Luke DeCock: Brett Pesce still loves Hurricanes' playoff atmosphere, even on the other side
Published in Hockey
RALEIGH, N.C. — It’s all so weird to Brett Pesce. So weird. The New Jersey Devils’ team hotel is not far from where he lived in Raleigh, the neighborhood still so familiar. He played 35 playoff games in what’s now the Lenovo Center as a member of the home team, and Sunday afternoon was his first as a visitor.
Things that feel so familiar are now so foreign. A place that felt like home is now enemy territory. Everything he knew about postseason hockey has been turned on its head.
And still, some things never change, like the feeling when he hit the ice and felt the energy swirling around him, even if it was directed elsewhere for the first time in his career.
“I loved it. I love that rink,” Pesce said Monday, a day after the Hurricanes opened the series with a 4-1 win. “The fans are passionate, loud and excited for their team. I always appreciate that. The louder the better for me. It’s why you play the game, right? Playoff hockey’s the best.”
He would know. Pesce spent his whole career with the Carolina Hurricanes — from draft at 18 and debut at 20 to departure at 30 – only to meet them in his first playoff campaign elsewhere. Of all the first-round series in all the towns in all the world, he had to walk into this one.
But that’s pro sports, a mercenary business at heart. Pesce isn’t alone in that regard among the Devils; Stefan Noesen’s in his first season with New Jersey after two with the Hurricanes. Dougie Hamilton helped the Hurricanes end their playoff drought in 2019 before moving on to the Devils two years later.
Then there’s Erik Haula, who is less fondly remembered, as much for his antics since leaving as much as anything in his brief stint here. He doesn’t have Martin Necas to bully anymore, but the Hurricanes still have a chance to end his postseason for the fourth straight time, something Vincent Trocheck and Eric Staal both did to the Hurricanes in recent years, among others.
But none of them was with the Hurricanes for so long, and only the Hurricanes for so long before running into them again so quickly like this. Pesce was a pivotal figure in the Hurricanes’ rise from cannon fodder to Cup contender, enduring the last three years of the drought before participating in the first six years of the Hurricanes’ playoff streak, if not the seventh. He was as much a fixture on the blue line for those years as Jaccob Slavin, not one of the team’s biggest stars but no less beloved among fans.

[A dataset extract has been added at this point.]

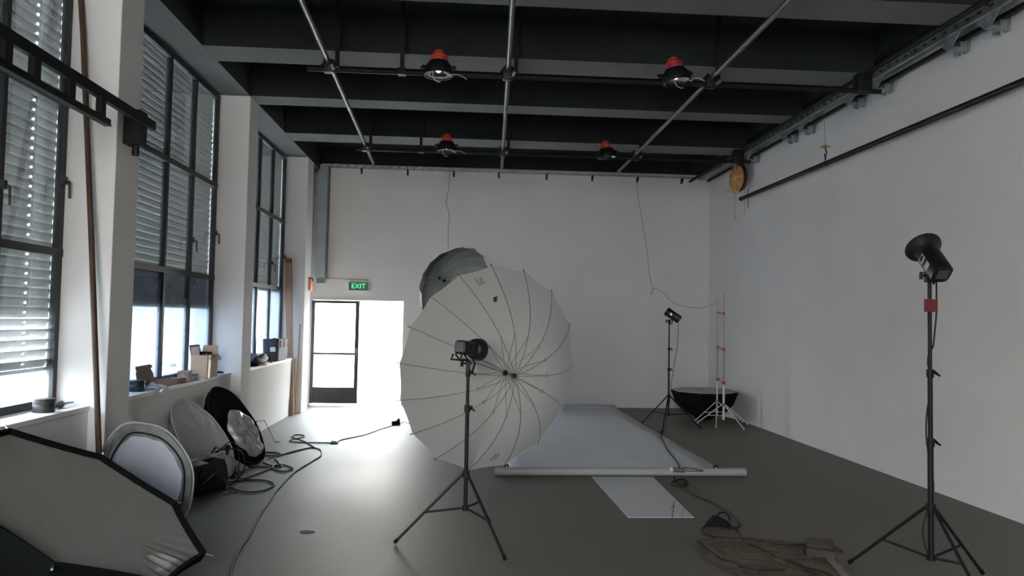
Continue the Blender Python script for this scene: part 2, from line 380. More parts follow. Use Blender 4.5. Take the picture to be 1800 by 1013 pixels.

“He’s a great player,” Hurricanes coach Rod Brind’Amour said. “There’s a reason they went and grabbed him out of free agency, right? And there’s a reason we wanted to keep him. It’s all part of it. He’s not on our team anymore. We’ll always be friends and he’ll always be part of the Hurricanes family. But not these couple weeks.”
The Hurricanes and Pesce went their separate ways last July, only to be thrown back together this April. The hockey gods laughed in his face, not only pitting him against his only former team, but giving him months to muse on a matchup that was all but preordained.
“Thankfully, it just seemed like this series has kind of been aligning since December, or whenever it was, so you have some time to mentally prepare for that,” Pesce said. “Obviously, it’s a little weird, right? I have a lot of friends, great friends, on that other side. But at the end of the day it’s a playoff series, and there’s no friends any more until the series is over. Just two teams battling to win.”
On a team that looked, as Pesce put it, “a little nervous” in Game 1, the Devils will be expecting postseason veterans like Pesce to lead the way as they try to pick up a win on the road before heading back to Newark. Only a handful of players on their roster have more experience than Pesce, all of it until Sunday earned here — somewhere that still feels like home, even if it’s not.